Sunday, 9 March 2014

For many, there’s little to celebrate on International Women’s Day

8th March, was International Women’s Day.
In Kenya, this auspicious event marked a continued state of injustice for women and inequalities at the legal and social level.
Significantly, the fact that hardly any cases of sexual and gender based violence from the post-election violence (PEV) of 2008 have been prosecuted speaks loudly of the state of persistent injustice in Kenya for women and girls in particular.
In so far as common law is applied in Kenya, the DPP indeed cannot be faulted given the circumstances he has presented as reasons why he cannot proceed with these cases.
However, ever since we promulgated the Constitution in 2010, statute laws under treaties Kenya signed and ratified were domesticated, and this includes the Rome Statute. Within article 7 of the Rome Statute, sexual and gender based crimes such as rape, forcible circumcision, genital mutilation and sexual slavery are prosecutable offenses falling under International Crimes, yet there seems to be a clear lack of political will to pursue justice under these laws.
This is evident in the response to application 122/2013 by the DPP. To put the DPP’s response in perspective we have to revisit the situation back in 2008. After election disputes erupted over the presidential election results, there followed a period of 2 months during which violence and insecurity was pervasive throughout “hot spots” in parts of Rift Valley, Nairobi, Kisumu, Mombasa and Western Kenya.
Widespread, systematic violence took on ethnic proportions in which people from ethnic communities perceived to belong to rival political parties ODM and PNU were targeted, attacked, brutalized and killed. Out of this vicious conflict, the story of one particular young man’s experience should haunt us all.
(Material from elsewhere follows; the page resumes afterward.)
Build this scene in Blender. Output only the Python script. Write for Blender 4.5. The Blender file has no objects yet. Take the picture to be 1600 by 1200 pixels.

At the time, this young man was only 12 years-old, Luo and living in Naivasha area. He says that he and many other young boys were dragged to a field, stripped naked, and held down by four men who then used a machete to “circumcise” him. He passed out from the brutality of the ordeal, and later woke up in what he describes as a field of blood.
Out of the tens of boys who were attacked that day, this young man believes he was the only one who survived because none of the others left that field. He does not know who his attackers were, nor can he identify them.
It has always been the argument in common law, and indeed the prevalent attitude that the victim must present evidence of a crime being committed and also to identify the perpetrator of the crime. This is a skewed version of justice where the crime did not occur if the victim is not able to report the crime or identify his attacker.
Yet, in statute law, the onus of proving that a crime occurred is no longer placed upon the victim, but upon the prosecutor. It is the prosecutor who is mandated and expected to conduct investigations, and who is responsible for seeking justice on behalf of the victims.
It is clear that as far as statute laws in Kenya are concerned, the DPP has failed victims abysmally.
It may be that the culture of impunity is vested in the culture of the people. It’s a fact however that when it comes to women and girls, the prevailing cultural attitude is that they are assets, such that if a woman is violated or raped, then a man’s asset has been violated. Does the DPP then expect some man somewhere to come forward with evidence that his female assets were violated and for that man to identify the other man who violated his assets? In the entire discourse, the woman, her body and her rights have ceased to exist.
That same discrimination and impunity regarding sexual violence has in turn affected boys and men who are also subjected to crimes such as forcible circumcision, genital amputation and sodomy.
The truth is that as long as this society practices entrenched patriarchy that denies human rights to women, that same patriarchy will create victims out of men as well.
We choose to belong to the international community by signing treaties and ratifying them. We also choose to celebrate international days alongside the rest of the world. But we as a nation refuse to recognize that half of our society is even human.
This is not just a problem at the societal level but an ingrained policy that is finely expressed through the patriarchy in our laws.
That prevailing patriarchal attitude and disproportionate discrimination against women and girls in particular defines the implicit state of Female Justice in Kenya.